■ **What is being asked**: You are to retype all of the data exactly as it appears.

■ **Raw data**:
------------------------------------------------------------

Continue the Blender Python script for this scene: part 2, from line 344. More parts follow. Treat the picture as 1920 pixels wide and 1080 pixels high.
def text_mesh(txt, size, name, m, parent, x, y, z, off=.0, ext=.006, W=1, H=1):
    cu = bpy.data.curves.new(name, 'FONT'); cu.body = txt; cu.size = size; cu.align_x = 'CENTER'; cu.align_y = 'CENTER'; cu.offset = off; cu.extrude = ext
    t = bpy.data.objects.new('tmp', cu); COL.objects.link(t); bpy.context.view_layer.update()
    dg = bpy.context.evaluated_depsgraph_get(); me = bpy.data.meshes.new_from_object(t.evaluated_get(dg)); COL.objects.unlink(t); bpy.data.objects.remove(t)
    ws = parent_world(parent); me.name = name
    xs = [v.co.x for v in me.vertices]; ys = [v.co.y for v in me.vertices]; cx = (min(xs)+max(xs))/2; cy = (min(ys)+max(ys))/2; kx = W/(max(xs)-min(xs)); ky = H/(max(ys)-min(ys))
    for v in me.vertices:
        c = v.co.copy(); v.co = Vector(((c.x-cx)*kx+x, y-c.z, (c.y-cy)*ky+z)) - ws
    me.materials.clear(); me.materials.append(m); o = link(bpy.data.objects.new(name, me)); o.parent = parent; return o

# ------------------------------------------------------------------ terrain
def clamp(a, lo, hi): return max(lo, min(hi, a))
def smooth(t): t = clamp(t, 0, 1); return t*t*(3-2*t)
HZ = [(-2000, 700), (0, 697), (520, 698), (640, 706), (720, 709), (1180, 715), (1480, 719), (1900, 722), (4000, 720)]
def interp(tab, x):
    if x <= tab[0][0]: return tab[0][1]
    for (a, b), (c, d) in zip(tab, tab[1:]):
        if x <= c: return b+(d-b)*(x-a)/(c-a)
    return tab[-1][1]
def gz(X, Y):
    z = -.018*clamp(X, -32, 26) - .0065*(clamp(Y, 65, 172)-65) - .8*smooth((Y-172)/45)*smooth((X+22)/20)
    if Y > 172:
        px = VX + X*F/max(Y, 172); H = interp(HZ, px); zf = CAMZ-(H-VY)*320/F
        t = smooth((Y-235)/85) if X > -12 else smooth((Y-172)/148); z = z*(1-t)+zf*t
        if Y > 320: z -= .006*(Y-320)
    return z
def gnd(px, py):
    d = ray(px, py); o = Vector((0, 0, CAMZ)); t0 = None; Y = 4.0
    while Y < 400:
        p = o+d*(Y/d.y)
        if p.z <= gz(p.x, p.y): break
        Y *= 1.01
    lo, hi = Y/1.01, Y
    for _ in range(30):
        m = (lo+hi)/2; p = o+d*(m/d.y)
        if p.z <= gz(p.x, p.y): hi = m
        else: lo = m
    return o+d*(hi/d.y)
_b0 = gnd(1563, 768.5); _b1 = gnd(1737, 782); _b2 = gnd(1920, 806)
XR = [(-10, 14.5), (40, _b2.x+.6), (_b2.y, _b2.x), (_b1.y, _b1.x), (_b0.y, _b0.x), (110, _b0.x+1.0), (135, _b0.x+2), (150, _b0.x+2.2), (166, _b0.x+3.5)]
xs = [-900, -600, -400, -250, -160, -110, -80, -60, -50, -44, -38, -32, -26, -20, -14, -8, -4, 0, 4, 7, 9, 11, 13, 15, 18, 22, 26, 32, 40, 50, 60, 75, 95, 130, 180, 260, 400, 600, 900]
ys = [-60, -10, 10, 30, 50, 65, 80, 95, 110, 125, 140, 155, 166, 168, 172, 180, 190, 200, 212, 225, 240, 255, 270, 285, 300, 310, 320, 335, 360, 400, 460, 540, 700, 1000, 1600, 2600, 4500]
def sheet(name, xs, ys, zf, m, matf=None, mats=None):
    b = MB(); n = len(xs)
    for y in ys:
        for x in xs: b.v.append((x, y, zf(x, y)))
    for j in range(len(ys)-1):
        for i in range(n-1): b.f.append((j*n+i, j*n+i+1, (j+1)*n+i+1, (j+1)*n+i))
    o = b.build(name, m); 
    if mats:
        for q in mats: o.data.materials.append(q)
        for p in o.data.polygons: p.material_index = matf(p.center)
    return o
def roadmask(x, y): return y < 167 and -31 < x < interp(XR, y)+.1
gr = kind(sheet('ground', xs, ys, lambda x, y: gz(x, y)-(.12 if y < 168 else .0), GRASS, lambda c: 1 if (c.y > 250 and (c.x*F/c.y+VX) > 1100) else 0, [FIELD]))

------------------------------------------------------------

■ **Exercise response**:
Continue the Blender Python script for this scene: part 2, from line 344. More parts follow. Treat the picture as 1920 pixels wide and 1080 pixels high.
def text_mesh(txt, size, name, m, parent, x, y, z, off=.0, ext=.006, W=1, H=1):
    cu = bpy.data.curves.new(name, 'FONT'); cu.body = txt; cu.size = size; cu.align_x = 'CENTER'; cu.align_y = 'CENTER'; cu.offset = off; cu.extrude = ext
    t = bpy.data.objects.new('tmp', cu); COL.objects.link(t); bpy.context.view_layer.update()
    dg = bpy.context.evaluated_depsgraph_get(); me = bpy.data.meshes.new_from_object(t.evaluated_get(dg)); COL.objects.unlink(t); bpy.data.objects.remove(t)
    ws = parent_world(parent); me.name = name
    xs = [v.co.x for v in me.vertices]; ys = [v.co.y for v in me.vertices]; cx = (min(xs)+max(xs))/2; cy = (min(ys)+max(ys))/2; kx = W/(max(xs)-min(xs)); ky = H/(max(ys)-min(ys))
    for v in me.vertices:
        c = v.co.copy(); v.co = Vector(((c.x-cx)*kx+x, y-c.z, (c.y-cy)*ky+z)) - ws
    me.materials.clear(); me.materials.append(m); o = link(bpy.data.objects.new(name, me)); o.parent = parent; return o

# ------------------------------------------------------------------ terrain
def clamp(a, lo, hi): return max(lo, min(hi, a))
def smooth(t): t = clamp(t, 0, 1); return t*t*(3-2*t)
HZ = [(-2000, 700), (0, 697), (520, 698), (640, 706), (720, 709), (1180, 715), (1480, 719), (1900, 722), (4000, 720)]
def interp(tab, x):
    if x <= tab[0][0]: return tab[0][1]
    for (a, b), (c, d) in zip(tab, tab[1:]):
        if x <= c: return b+(d-b)*(x-a)/(c-a)
    return tab[-1][1]
def gz(X, Y):
    z = -.018*clamp(X, -32, 26) - .0065*(clamp(Y, 65, 172)-65) - .8*smooth((Y-172)/45)*smooth((X+22)/20)
    if Y > 172:
        px = VX + X*F/max(Y, 172); H = interp(HZ, px); zf = CAMZ-(H-VY)*320/F
        t = smooth((Y-235)/85) if X > -12 else smooth((Y-172)/148); z = z*(1-t)+zf*t
        if Y > 320: z -= .006*(Y-320)
    return z
def gnd(px, py):
    d = ray(px, py); o = Vector((0, 0, CAMZ)); t0 = None; Y = 4.0
    while Y < 400:
        p = o+d*(Y/d.y)
        if p.z <= gz(p.x, p.y): break
        Y *= 1.01
    lo, hi = Y/1.01, Y
    for _ in range(30):
        m = (lo+hi)/2; p = o+d*(m/d.y)
        if p.z <= gz(p.x, p.y): hi = m
        else: lo = m
    return o+d*(hi/d.y)
_b0 = gnd(1563, 768.5); _b1 = gnd(1737, 782); _b2 = gnd(1920, 806)
XR = [(-10, 14.5), (40, _b2.x+.6), (_b2.y, _b2.x), (_b1.y, _b1.x), (_b0.y, _b0.x), (110, _b0.x+1.0), (135, _b0.x+2), (150, _b0.x+2.2), (166, _b0.x+3.5)]
xs = [-900, -600, -400, -250, -160, -110, -80, -60, -50, -44, -38, -32, -26, -20, -14, -8, -4, 0, 4, 7, 9, 11, 13, 15, 18, 22, 26, 32, 40, 50, 60, 75, 95, 130, 180, 260, 400, 600, 900]
ys = [-60, -10, 10, 30, 50, 65, 80, 95, 110, 125, 140, 155, 166, 168, 172, 180, 190, 200, 212, 225, 240, 255, 270, 285, 300, 310, 320, 335, 360, 400, 460, 540, 700, 1000, 1600, 2600, 4500]
def sheet(name, xs, ys, zf, m, matf=None, mats=None):
    b = MB(); n = len(xs)
    for y in ys:
        for x in xs: b.v.append((x, y, zf(x, y)))
    for j in range(len(ys)-1):
        for i in range(n-1): b.f.append((j*n+i, j*n+i+1, (j+1)*n+i+1, (j+1)*n+i))
    o = b.build(name, m); 
    if mats:
        for q in mats: o.data.materials.append(q)
        for p in o.data.polygons: p.material_index = matf(p.center)
    return o
def roadmask(x, y): return y < 167 and -31 < x < interp(XR, y)+.1
gr = kind(sheet('ground', xs, ys, lambda x, y: gz(x, y)-(.12 if y < 168 else .0), GRASS, lambda c: 1 if (c.y > 250 and (c.x*F/c.y+VX) > 1100) else 0, [FIELD]))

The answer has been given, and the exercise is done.